Once a trip to the hairdresser's involved nothing more challenging than a chat about your latest holiday. Now it seems a quick cut and blow dry could come with a conversation about your carbon footprint. Experts are calling for state-sponsored eco-stylists to nudge clients towards sustainable lifestyles. It comes after a pilot scheme found that what we chat about in the salon changes our everyday lives. A report revealed chatty stylists are the perfect influencers to subtly bring about behaviour change. Hairdressers have previously been trained to spot signs of domestic abuse. In the pilot scheme – called Mirror Talkers – stickers carrying green tips were stuck to salon mirrors to spark conversations, and 73 per cent of people subsequently pledged to make planet-friendly changes to their haircare habits. Now ministers are being urged to back schemes that could see subliminal lectures in unlikely places – including cafes, restaurants and farmers' markets. The latest study – led by Oxford University and the Government-funded Centre for Climate Change and Social Transformations – wants to tackle 'pluralistic ignorance relating to climate action'. It claims hairdressers have 'considerable untapped potential regarding the influence [they] could have on clients'. 'While researchers can equip people with the tools and knowledge to become better at public engagement, in fact, hairdressers are already experts,' it says.
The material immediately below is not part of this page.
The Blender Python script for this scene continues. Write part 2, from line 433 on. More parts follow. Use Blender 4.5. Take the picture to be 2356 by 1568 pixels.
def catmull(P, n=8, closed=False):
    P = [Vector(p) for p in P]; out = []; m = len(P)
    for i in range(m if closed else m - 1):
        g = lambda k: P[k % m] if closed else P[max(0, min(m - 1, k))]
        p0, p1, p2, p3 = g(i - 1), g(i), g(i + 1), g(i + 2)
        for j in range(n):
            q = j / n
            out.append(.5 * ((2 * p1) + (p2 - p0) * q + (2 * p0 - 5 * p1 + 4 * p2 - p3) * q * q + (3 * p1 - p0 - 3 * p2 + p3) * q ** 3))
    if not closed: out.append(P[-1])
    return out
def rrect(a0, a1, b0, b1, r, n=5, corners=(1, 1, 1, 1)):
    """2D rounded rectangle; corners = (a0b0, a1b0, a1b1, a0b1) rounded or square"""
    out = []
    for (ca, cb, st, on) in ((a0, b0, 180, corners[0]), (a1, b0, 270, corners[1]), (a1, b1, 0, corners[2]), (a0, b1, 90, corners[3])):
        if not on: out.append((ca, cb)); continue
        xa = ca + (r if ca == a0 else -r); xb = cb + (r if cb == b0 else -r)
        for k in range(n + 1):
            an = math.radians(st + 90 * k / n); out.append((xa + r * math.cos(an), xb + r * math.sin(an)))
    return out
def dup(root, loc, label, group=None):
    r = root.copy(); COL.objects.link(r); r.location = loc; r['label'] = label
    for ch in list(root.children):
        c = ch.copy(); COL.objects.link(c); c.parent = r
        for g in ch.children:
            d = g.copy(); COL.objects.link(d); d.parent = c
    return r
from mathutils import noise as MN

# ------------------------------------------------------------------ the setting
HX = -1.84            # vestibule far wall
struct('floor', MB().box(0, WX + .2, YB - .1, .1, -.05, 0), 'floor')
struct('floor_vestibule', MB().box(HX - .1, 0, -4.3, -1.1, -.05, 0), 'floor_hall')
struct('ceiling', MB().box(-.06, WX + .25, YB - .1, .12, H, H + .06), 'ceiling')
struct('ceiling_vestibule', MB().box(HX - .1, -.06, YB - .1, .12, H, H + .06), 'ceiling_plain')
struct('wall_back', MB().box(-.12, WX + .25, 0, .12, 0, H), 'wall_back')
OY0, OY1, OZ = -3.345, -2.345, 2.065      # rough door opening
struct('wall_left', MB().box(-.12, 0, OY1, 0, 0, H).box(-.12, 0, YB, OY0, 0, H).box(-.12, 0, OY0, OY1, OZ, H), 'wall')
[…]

The authors, convened by Oxford's Dr Sam Hampton, envisage salon chats 'beginning with haircare as a point of connection, but expanding to broader conversations about energy, transport, food, investments, carbon literacy and intergenerational responsibility'. Calling for funding, they concluded: 'Yielding the power of everyday influencers to build public consensus is an under-utilised strategy which demands new approaches to climate policy.' The latest study also involved the Universities of Southampton and Utrecht in the Netherlands.